The attraction of this is easy to understand. For any highly technical question with complete uncertainty about the outcome of any policy decision, all the attention-deprived Government official or politician has to do is ask, ‘will it break the Internet?’ If there is sufficient noise in the ‘ayes’, risk that they may be right will ensure inaction.

While this is going on in public, privately companies are breaking the internet in all sorts of useful and interesting ways. For a small business I am a large buyer of datacentre services and connectivity, operating a highly connected music platform hosted at Interxion in London. For many reasons we own and manage our hardware – but I can now, should I so wish, buy private connectivity within the datacentre to Amazon’s Web Services. Here’s what they say about it:

Using AWS Direct Connect, you can establish private connectivity between AWS and your datacenter, office, or colocation environment, which in many cases can reduce your network costs, increase bandwidth throughput, and provide a more consistent network experience than Internet-based connections.

A quick survey shows that Amazon has been rolling out private connectivity via high quality datacentres around the world. You can bet also that the peering points which connect consumer access providers to the Internet also benefit from these direct connections, alongside connections to Google, to Akamai, Limelight, and other providers of media and application delivery services.

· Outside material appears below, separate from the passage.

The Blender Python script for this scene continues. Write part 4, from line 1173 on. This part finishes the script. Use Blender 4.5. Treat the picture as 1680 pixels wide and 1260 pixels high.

The chances are increasingly slim these days, if you stick to fairly popular sites and services, that your bits will ever touch the Internet. In fact the real Internet is already significantly more expensive, more congested, less reliable and less consistent than all these private platforms.

Why is this important? Well, perhaps monopolies built on private networks should be regulated as private businesses, rather than as users of a miraculously unlimited and unfettered Internet commons. So when Google in Germany launches a campaign saying ‘Defend Your Network’ (Verteidige Dein Netz), it is important to understand that Google no longer uses our public Netz, it has its own, private Netz.

Google’s property rights in its network should of course be respected, and robustly defended, in all the territories it operates in. Help them if you wish, but not in the name of the extraordinary communal efforts that enabled them to achieve their scale, and which they have now left behind.